Ecuadorean Judge Who Nailed Chevron|for Billions Gets the Boot

MANHATTAN (CN) - Chevron says the recent dismissal of a judge suspected of corruption in Ecuador has greased the wheels in its efforts to discredit an oil-contamination judgment as a fraud.

Media outlets reported from Quito, Ecuador, on Wednesday that nation's Board of Judges passed a resolution to dismiss Judges Nicolas Zambrano and Leonardo Ordonez. The resolution states that the jurists "were either deceitful or grossly negligent in the 'inexcusable error' of not ordering preventive detention in October 2009 for a suspect caught with a half ton of cocaine," according to the Associated Press.

Last year, Zambrano found Chevron liable to the tune of $18.2 billion for devastating oil contamination in the Amazon, allegedly caused by decades of drilling from its Texaco subsidiary.

Anyone who believed that the decision would close the lid on the 18-year-old legal battle is still holding their breath. Chevron has long argued that the verdict represents the combined efforts of Ecuador's corrupt judicial system and an extortion plot by American attorneys.

Meanwhile representatives of the Ecuadoreans say that Chevron hand-picked the Lago Agrio, Ecuador, court venue, and that the oil giant has employed unscrupulous tactics to sway the case in its favor.

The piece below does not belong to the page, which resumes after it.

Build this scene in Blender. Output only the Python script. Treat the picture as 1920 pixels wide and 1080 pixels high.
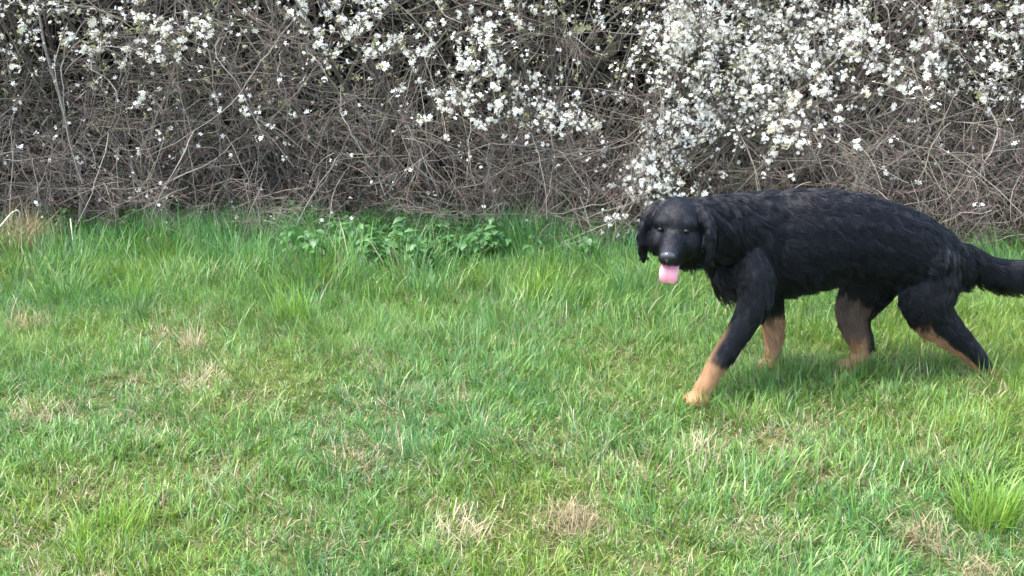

The recent charges against Zambrano strike an uncanny resemblance to the fate of his predecessor on the Chevron case.

In August 2008, Chevron publicized a video that it characterized as implicating then Presiding Judge Juan Nunez in $3 million bribery scheme. Chevron has claimed it received videos unsolicited.

While denying wrongdoing, Nunez stepped down from the case to avoid the appearance of impropriety.

Some have questioned whether there was anything to the corruption hype. Summarizing hours of footage, The New York Times later reported, "No bribes were shown on the tapes."

U.S. Ambassador Heather Hodges, who has since been expelled from Ecuador, explained in a cable to the State Department that the "tapes were recorded clandestinely by Diego Borja, an Ecuadorian who had performed work for Chevron as a logistics contractor, and Wayne Hansen, a U.S. citizen with no ties to Chevron."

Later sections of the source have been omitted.